TRIBUN-TIMUR.COM, LUWU – Keputusan mengaktifkan kembali seorang dokter di RSUD Batara Guru Belopa yang diduga melakukan pelecehan seksual terhadap pasien menuai sorotan.
Anggota Solidaritas Perempuan untuk Kemanusiaan dan Hak Asasi Manusia (SPR Indonesia), Yertin Ratu, menilai langkah itu berpotensi melukai rasa keadilan korban.
“Dalam rapat dengar pendapat (RDP) di Komisi I DPRD Luwu, sudah disepakati pengaktifan kembali dokter dikembalikan pada mekanisme kajian sesuai aturan perundang-undangan,” kata Yertin, Sabtu (23/8/2025).
RDP tersebut melibatkan sejumlah pihak, di antaranya Ketua Persatuan Dokter Gigi Indonesia (PDGI), Direktur RSUD Batara Guru Belopa, Inspektorat, Dinas Pemberdayaan Perempuan dan Perlindungan Anak (PPA), serta Dinas Kesehatan.
Dalam rekomendasi DPRD, sambung Yertin, juga disebutkan agar dilakukan tes kepribadian Minnesota Multiphasic Personality Inventory (MMPI).
Namun, hasil tes itu tidak bisa diumumkan secara terbuka.
Alumnus Fakultas Hukum, Universitas Hasanuddin ini mengaku, pihaknya tidak mempermasalahkan jika semua rekomendasi DPRD dijalankan secara utuh.
Baca juga: Korban Belum Pulih, RSUD Batara Guru Aktifkan Dokter Terseret Kasus Pelecehan Seksual ke Pasien
Hanya saja, ia menyesalkan langkah parsial yang hanya menekankan pada pengaktifan kembali dokter tanpa menunggu keseluruhan mekanisme.
“Kami menyayangkan jika pengaktifan ini hanya untuk membangun opini bahwa terduga sudah lepas dari masalah hukum. Itu justru menunjukkan adanya upaya meredam kasus ini,” akunya.

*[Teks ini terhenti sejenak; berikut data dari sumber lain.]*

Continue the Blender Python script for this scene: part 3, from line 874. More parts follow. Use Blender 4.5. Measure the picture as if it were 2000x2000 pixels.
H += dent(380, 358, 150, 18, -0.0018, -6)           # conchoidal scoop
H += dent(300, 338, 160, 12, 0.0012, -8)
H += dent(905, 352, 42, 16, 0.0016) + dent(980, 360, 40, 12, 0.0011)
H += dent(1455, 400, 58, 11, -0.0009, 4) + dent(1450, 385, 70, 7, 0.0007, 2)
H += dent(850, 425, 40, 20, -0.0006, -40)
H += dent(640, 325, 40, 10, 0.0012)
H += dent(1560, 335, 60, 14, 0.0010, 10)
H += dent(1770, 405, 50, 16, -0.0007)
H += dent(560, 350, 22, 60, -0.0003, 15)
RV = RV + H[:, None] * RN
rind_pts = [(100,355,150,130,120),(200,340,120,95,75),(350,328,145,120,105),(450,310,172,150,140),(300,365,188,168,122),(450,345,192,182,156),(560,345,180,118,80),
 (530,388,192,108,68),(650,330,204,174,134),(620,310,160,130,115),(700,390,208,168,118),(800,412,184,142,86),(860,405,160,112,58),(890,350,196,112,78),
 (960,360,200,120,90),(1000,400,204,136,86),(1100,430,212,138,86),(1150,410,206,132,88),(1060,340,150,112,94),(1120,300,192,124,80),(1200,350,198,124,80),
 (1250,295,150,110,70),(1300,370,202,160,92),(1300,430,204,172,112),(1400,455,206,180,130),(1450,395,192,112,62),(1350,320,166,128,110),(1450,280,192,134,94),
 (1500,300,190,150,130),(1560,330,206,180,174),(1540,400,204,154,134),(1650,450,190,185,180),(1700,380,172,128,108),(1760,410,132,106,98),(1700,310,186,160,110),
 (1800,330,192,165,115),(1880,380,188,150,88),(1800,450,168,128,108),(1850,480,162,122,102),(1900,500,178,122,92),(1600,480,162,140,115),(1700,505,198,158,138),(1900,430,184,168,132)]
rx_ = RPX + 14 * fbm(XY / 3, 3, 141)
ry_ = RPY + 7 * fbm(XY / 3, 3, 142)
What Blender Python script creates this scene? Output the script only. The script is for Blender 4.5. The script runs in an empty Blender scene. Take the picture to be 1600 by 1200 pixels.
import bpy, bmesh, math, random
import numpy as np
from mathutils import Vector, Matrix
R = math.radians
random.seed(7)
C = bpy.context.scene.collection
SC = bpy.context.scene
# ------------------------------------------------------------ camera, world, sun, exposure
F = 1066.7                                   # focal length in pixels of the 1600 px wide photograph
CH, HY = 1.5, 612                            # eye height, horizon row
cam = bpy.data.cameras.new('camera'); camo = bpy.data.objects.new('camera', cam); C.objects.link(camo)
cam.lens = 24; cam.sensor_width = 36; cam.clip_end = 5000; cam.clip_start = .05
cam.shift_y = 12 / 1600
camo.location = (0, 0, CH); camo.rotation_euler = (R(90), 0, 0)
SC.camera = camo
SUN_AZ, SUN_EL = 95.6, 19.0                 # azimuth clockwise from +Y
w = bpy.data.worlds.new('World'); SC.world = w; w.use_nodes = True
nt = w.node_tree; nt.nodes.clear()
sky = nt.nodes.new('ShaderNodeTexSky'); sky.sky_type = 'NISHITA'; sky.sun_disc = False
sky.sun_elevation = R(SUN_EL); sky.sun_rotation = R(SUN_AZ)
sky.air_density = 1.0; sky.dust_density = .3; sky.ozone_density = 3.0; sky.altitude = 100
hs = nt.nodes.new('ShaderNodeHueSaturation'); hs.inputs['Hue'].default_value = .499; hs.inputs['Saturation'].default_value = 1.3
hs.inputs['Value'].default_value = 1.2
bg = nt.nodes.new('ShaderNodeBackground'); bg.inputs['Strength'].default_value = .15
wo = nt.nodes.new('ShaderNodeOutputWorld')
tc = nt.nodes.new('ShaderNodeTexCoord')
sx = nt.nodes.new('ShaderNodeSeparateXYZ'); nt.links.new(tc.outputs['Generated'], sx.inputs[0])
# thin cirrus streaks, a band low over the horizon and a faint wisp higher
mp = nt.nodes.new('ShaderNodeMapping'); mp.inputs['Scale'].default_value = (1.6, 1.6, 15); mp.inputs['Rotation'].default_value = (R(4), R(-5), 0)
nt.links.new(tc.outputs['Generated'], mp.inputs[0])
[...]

Yertin menambahkan, kebijakan tersebut berpotensi melanggar rekomendasi DPRD.
Sekaligus terkesan memberi perlindungan lebih pada terduga pelaku ketimbang korban.
“Hal ini semakin mempersempit ruang aman bagi perempuan dan anak,” ujarnya.
Meski proses hukum di Polres Luwu masih berjalan, pihak rumah sakit menegaskan akan menerapkan pengawasan ketat selama JHS bertugas.
Direktur RSUD Batara Guru, dr Daud Mustakim mengaku, keputusan ini diambil dengan dua catatan penting.
Pertama, JHS wajib membuat pernyataan siap menerima sanksi berat jika kembali melanggar kode etik.